Al cinema e in tv invece, benché quasi sempre in ruoli di supporto o da caratterista, è stato una presenza costante fino a due anni fa quando Paolo Taviani lo chiamò per il suo ultimo film, «Leonora addio». Si affacciò alla Rai al tempo degli sceneggiati già nel 1960 con «Cenerentola» di Stefano De Stefani, ma divenne popolare un decennio dopo con «Un certo Harry Brent» di Leonardo Cortese, nel ruolo dell'ambiguo Milton a fianco di Alberto Lupo. Tra i maggiori successi in carriera: «La certosa di Parma» diretto da Mauro Bolognini, «La Piovra 7», «Qualunque cosa succeda» di Alberto Negrin, il recente «In nome della rosa» di Giacomo Battiato e perfino alcune puntate di «Boris» nel 2007.

Al cinema invece lo portò Lina Wertmueller nel 1973 («Film d'amore e d'anarchia») e questo sodalizio ideale lo ha portato a lavorare più volte con la regista Premio Oscar e con una indimenticabile generazione d'autori per più di 60 film. Da Emidio Greco («L'invenzione di Morel» di cui le Giornate degli Autori festeggiano quest'anno il 50° anniversario) a «Pasqualino Settebellezze» insieme a Giancarlo Giannini, da «Oci Ciornie» con Marcello Mastroianni a «Gli occhiali d'oro» con Philippe Noiret, da «Tracce di vita amorosa» di Peter Del Monte a «In nome del popolo sovrano» di Luigi Magni, Herlitzka seppe subito ritagliarsi un posto di primo piano fino a tutti gli anni '80.

Ma è stato l'incontro con Marco Bellocchio («Il sogno della farfalla», 1994) a proiettarlo in una dimensione da «altro» protagonista culminata nella sofferta e intensa incarnazione in Aldo Moro al tempo di «Buongiorno notte» del 2003. Con Bellocchio ha diviso il set in quasi tutti gli ultimi lavori del regista, come in «Bella addormentata», «Sangue del mio sangue» (un memorabile vampiro dagli accenti umanissimi), «Fai bei sogni». Intanto Herlitzka entrava nell'immaginario collettivo grazie a Paolo Sorrentino (il cardinale di «La grande bellezza» e Crepuscolo in «Loro»), scopriva una nuova giovinezza con Roberto Andò («Il bambino nascosto» insieme a Silvio Orlando), si metteva a disposizione di giovani talenti come il debuttante regista Luigi Lo Cascio, Giorgio Pasotti, i fratelli De Serio, Elisabetta Sgarbi.

Nella sua libreria se ne trovava memoria con le statuette del David, i Nastri d'argento, il Pasinetti alla Mostra di Venezia, il Premio Gassman al Bif&st di Felice Laudadio a Bari.

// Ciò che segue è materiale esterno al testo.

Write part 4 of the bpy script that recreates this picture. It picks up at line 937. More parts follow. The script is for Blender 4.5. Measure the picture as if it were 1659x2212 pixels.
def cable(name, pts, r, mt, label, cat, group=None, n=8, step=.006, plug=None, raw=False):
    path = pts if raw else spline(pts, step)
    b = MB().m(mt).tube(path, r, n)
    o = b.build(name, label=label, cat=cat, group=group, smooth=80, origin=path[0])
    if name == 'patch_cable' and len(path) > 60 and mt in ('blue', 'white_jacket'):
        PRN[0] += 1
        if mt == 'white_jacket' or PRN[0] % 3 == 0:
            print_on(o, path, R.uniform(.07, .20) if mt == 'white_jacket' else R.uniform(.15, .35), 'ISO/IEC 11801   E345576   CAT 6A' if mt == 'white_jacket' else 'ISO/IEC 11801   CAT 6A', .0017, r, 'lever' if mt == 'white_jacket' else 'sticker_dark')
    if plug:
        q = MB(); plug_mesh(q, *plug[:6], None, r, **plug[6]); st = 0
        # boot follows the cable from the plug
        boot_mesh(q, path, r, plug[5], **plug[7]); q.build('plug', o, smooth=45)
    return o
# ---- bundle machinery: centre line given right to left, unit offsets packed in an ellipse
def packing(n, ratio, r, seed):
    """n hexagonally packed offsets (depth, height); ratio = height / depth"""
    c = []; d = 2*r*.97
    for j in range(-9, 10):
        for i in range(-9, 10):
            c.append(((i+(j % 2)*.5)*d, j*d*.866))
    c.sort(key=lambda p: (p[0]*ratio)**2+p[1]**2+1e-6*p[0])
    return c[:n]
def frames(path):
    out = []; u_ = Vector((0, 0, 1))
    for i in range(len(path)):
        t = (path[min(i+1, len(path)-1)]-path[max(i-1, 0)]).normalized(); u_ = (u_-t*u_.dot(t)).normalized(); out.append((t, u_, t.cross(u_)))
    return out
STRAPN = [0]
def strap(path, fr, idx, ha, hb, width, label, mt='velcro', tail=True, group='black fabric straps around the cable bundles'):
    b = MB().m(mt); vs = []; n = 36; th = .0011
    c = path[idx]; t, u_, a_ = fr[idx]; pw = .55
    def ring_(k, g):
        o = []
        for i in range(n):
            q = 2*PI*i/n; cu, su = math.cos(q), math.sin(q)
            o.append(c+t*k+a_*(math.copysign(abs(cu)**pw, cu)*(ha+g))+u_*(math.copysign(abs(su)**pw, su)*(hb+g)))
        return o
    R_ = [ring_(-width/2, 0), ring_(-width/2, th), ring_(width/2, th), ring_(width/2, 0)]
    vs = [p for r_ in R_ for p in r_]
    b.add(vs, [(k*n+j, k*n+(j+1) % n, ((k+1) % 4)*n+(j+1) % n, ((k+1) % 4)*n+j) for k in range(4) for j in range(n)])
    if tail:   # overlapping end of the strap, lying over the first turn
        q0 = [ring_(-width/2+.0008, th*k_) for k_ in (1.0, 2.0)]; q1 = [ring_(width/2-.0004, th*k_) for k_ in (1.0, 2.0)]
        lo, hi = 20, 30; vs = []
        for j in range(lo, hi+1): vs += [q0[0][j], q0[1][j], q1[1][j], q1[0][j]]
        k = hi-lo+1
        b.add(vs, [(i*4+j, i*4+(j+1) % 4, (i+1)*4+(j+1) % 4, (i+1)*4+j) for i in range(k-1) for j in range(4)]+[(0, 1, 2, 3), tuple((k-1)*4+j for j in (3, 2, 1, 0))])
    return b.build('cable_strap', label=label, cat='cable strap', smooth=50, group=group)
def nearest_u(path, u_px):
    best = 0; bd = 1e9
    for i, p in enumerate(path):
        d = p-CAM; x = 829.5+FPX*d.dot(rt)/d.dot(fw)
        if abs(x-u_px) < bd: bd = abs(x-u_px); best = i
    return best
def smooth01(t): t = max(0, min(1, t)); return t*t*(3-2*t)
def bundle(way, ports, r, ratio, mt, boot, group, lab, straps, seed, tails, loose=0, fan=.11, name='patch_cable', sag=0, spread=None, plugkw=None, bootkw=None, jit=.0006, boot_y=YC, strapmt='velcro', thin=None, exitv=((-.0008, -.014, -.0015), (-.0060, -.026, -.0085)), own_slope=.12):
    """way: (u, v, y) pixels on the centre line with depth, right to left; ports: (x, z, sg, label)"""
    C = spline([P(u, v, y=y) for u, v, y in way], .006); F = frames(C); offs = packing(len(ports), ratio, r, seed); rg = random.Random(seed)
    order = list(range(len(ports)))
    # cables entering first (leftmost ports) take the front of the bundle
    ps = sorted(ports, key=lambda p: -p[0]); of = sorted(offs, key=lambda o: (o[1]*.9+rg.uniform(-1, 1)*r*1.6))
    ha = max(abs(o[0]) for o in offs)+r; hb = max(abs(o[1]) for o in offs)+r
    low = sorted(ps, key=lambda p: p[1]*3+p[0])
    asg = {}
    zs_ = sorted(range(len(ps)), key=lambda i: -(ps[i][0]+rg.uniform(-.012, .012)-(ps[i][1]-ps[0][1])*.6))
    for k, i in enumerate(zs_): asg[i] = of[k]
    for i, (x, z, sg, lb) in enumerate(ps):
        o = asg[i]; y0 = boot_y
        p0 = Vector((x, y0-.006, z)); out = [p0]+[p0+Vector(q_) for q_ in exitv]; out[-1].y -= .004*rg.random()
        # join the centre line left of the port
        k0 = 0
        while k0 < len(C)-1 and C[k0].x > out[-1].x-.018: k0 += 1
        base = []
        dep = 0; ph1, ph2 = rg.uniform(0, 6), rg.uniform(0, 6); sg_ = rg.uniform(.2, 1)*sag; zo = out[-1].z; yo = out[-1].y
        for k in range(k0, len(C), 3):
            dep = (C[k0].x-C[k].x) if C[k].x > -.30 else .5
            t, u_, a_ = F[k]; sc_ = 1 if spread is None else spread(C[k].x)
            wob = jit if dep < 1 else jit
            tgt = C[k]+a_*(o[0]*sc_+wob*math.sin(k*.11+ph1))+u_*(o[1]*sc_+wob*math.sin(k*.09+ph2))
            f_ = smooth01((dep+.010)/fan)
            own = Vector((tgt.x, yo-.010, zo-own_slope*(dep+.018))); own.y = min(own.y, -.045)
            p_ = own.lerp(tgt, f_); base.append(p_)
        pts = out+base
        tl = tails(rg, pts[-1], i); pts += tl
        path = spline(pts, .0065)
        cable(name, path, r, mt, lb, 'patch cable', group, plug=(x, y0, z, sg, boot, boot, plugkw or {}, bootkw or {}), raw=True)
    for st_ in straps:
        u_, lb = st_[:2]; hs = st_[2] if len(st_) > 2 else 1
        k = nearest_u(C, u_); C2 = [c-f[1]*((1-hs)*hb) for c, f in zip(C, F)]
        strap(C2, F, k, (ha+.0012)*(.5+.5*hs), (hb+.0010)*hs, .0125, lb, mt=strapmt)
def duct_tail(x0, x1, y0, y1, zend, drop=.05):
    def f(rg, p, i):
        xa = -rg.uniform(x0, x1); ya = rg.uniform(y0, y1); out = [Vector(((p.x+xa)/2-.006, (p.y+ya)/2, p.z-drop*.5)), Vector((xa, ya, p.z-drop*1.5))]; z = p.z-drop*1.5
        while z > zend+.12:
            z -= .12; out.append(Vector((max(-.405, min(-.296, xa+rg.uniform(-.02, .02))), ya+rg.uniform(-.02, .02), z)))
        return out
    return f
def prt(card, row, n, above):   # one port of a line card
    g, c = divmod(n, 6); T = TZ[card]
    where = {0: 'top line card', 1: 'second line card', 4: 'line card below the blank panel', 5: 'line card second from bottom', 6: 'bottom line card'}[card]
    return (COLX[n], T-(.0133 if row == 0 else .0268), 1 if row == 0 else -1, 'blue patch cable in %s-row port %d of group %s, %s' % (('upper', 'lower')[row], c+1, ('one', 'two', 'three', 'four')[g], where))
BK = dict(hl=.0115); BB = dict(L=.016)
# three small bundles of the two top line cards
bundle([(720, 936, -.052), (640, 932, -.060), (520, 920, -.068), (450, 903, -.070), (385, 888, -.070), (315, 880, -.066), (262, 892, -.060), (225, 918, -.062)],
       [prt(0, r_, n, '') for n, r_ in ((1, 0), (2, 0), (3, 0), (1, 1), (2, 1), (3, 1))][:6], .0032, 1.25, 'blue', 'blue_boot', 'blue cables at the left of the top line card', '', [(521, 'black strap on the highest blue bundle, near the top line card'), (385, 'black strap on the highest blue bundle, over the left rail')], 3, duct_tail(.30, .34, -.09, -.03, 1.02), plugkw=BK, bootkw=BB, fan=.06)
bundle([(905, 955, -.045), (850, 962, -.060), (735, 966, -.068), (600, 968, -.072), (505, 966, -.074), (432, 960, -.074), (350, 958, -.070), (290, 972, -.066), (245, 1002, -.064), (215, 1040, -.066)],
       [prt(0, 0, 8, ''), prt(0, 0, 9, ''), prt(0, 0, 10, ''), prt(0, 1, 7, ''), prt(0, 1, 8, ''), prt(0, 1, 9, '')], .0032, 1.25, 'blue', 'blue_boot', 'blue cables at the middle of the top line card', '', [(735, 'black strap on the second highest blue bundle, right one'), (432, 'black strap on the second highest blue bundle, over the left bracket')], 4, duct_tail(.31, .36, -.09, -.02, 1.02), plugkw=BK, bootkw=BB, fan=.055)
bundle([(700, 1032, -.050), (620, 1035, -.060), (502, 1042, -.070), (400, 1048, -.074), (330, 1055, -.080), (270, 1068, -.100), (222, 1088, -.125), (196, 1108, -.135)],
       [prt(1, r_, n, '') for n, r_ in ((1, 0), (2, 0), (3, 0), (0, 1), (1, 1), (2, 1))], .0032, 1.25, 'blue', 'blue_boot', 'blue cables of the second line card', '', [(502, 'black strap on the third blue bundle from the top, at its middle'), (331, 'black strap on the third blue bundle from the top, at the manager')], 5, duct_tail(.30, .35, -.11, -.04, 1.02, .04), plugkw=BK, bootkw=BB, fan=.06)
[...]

L'espressione «gigante gentile» gli si addiceva e lo faceva sorridere: della sua sommessa e folgorante presenza non si poteva fare a meno. Oggi che non c'è più lo vediamo come il «suo» Aldo Moro alla fine di «Buongiorno notte»: il passo leggero, quasi sospeso nell'aria, a varcare una soglia sconosciuta, un palcoscenico da calcare con la curiosità felice di chi va a scoprire una nuova scena dove esibirsi per l'eternità.